Knowing that their narratives are based on fabricated lies, Oromummaa intellectuals avoid public debates. The Kush Media Network (one of the two popular Oromo medias) and የሃሳብ ገበታ tried tirelessly to get anyone from the Oromummaa camp to appear with me on their shows to defend their narratives and refute my articles. No one was willing to appear. They know their narratives are indefensible. They also know it is hard to refute my articles because most of my references were drawn from their writings and public statements. Their refusal shows cowardice and lack of moral culpability.
In Conclusion
Rather than producing opinion leaders and nation builders, Oromummaa ended up engendering evangelists of conflict, who pit tribes against each other. The moral decadence of the intellectual class is being manifested in the inhuman cruelty of their foot soldiers and true believers. Today, the Oromo tribal land is all but an ungovernable Hobbesian jungle.

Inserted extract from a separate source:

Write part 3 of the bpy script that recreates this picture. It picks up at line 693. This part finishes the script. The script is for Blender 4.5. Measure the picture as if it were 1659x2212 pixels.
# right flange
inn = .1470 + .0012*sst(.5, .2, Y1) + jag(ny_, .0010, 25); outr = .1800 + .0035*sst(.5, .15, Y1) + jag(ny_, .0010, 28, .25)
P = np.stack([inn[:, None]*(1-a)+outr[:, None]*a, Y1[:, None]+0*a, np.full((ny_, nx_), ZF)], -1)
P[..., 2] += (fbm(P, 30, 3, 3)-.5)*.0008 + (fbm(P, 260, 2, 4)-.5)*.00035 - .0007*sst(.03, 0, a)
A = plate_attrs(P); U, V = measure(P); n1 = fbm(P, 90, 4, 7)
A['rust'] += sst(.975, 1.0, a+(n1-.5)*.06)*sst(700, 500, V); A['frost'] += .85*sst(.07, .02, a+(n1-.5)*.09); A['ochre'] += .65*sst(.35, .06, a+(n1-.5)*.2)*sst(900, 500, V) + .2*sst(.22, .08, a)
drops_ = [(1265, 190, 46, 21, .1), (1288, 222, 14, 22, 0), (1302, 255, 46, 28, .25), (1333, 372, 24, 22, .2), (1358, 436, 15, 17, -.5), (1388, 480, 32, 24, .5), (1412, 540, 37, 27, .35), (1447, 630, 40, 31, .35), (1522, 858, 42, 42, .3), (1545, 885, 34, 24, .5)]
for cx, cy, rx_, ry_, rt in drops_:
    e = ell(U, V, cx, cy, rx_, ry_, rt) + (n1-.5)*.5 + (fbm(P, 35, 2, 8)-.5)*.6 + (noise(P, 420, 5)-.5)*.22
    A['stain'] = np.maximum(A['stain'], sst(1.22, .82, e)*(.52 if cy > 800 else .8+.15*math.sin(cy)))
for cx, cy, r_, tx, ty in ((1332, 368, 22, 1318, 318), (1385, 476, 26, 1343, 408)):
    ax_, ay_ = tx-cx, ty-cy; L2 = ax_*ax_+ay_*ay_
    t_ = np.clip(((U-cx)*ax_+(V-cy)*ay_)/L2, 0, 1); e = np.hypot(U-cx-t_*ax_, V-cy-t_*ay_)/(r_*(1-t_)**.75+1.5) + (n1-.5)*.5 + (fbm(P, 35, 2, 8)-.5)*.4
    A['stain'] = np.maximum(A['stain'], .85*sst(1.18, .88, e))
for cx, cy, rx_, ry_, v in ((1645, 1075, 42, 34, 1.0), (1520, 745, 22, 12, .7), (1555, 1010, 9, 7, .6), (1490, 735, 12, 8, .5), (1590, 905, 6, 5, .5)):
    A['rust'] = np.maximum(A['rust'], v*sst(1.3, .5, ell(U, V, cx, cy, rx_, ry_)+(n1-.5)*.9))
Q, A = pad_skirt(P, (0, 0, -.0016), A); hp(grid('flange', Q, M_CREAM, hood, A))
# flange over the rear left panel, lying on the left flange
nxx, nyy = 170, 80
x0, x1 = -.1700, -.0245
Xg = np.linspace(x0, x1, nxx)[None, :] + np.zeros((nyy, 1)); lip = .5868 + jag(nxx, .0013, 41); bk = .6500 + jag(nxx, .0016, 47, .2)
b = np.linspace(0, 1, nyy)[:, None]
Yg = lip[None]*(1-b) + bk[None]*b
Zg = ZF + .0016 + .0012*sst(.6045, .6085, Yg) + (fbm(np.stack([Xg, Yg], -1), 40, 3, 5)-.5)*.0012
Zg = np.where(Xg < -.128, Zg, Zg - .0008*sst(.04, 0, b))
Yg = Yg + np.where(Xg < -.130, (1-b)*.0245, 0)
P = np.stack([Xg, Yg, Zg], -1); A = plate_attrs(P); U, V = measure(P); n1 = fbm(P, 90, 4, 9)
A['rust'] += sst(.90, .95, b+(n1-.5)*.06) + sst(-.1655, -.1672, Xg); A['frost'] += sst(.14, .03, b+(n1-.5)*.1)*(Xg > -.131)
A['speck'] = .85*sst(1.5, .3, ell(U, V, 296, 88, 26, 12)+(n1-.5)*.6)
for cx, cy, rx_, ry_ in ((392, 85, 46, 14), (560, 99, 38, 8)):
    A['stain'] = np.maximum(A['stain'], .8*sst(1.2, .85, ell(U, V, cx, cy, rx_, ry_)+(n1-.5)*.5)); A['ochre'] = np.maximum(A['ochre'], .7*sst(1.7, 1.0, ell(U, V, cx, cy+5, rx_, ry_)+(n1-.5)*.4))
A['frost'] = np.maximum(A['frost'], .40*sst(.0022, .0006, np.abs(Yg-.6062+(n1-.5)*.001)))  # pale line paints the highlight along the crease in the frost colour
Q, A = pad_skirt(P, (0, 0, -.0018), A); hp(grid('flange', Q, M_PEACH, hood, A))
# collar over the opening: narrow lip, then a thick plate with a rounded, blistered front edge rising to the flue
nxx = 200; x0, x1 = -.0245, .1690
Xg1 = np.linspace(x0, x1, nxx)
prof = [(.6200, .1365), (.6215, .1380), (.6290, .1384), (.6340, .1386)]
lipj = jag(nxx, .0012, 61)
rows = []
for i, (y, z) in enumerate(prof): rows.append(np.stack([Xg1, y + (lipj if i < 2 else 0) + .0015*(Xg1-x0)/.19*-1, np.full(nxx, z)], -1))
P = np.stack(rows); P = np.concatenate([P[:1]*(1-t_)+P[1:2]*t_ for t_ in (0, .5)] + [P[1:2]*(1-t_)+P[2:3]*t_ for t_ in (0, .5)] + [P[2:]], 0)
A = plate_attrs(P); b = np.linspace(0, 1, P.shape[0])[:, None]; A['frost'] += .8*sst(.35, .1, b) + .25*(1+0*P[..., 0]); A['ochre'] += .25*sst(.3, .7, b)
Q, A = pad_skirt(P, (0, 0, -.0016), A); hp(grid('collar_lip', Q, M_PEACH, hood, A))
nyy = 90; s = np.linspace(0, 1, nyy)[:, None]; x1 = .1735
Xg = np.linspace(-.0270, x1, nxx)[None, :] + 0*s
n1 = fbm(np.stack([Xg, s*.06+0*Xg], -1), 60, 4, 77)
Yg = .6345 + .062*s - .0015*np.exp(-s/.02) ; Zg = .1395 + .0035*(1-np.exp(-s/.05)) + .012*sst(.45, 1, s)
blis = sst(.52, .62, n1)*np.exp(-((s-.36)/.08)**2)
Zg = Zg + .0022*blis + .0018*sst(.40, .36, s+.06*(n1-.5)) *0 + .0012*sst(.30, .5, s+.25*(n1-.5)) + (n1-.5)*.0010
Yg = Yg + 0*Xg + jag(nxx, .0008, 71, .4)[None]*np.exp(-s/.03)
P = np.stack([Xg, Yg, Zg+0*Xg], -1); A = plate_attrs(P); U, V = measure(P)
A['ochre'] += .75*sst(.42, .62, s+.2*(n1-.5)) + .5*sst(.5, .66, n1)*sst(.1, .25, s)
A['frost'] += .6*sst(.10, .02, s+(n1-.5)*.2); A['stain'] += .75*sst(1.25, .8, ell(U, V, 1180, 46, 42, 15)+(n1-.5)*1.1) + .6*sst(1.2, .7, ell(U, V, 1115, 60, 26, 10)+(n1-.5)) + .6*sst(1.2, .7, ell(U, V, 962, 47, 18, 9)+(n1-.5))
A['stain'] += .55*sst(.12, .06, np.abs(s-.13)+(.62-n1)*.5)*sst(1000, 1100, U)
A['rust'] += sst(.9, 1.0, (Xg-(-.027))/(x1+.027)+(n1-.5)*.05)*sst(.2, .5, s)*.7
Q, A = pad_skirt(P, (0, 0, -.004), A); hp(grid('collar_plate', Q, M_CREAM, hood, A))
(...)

Millions are forcefully displaced in rampant ethnic cleansing campaigns. Innocent people are hanged upside down and pelted to death with rocks. The bellies of pregnant women are slit, and their unborn children are snatched out and thrown (see here and here). Defenseless children and elders are hacked to death by machetes. Through it all, the Oromo intellectual class is in radio silence.
The inhuman murder of Bate Urgessa whose body was left on a pile of trash where hyenas are known to scavenge at night was an exclamation mark that the Oromummaa culture of cruelty is coming back to hunt Oromos like a boomerang. In a sardonic twist of irony, the Oromummaa colony is finding itself not only as a perpetrator of tribalism but also as a victim of it.
Self-preservation is forcing Oromummaa intellectuals to face the reality. Their change of mind is welcome no matter what is driving it. The first critical challenge they face is freeing the Oromo youth from the poisons of Oromummaa. This requires a healthy amount of honesty, brevity and moral culpability.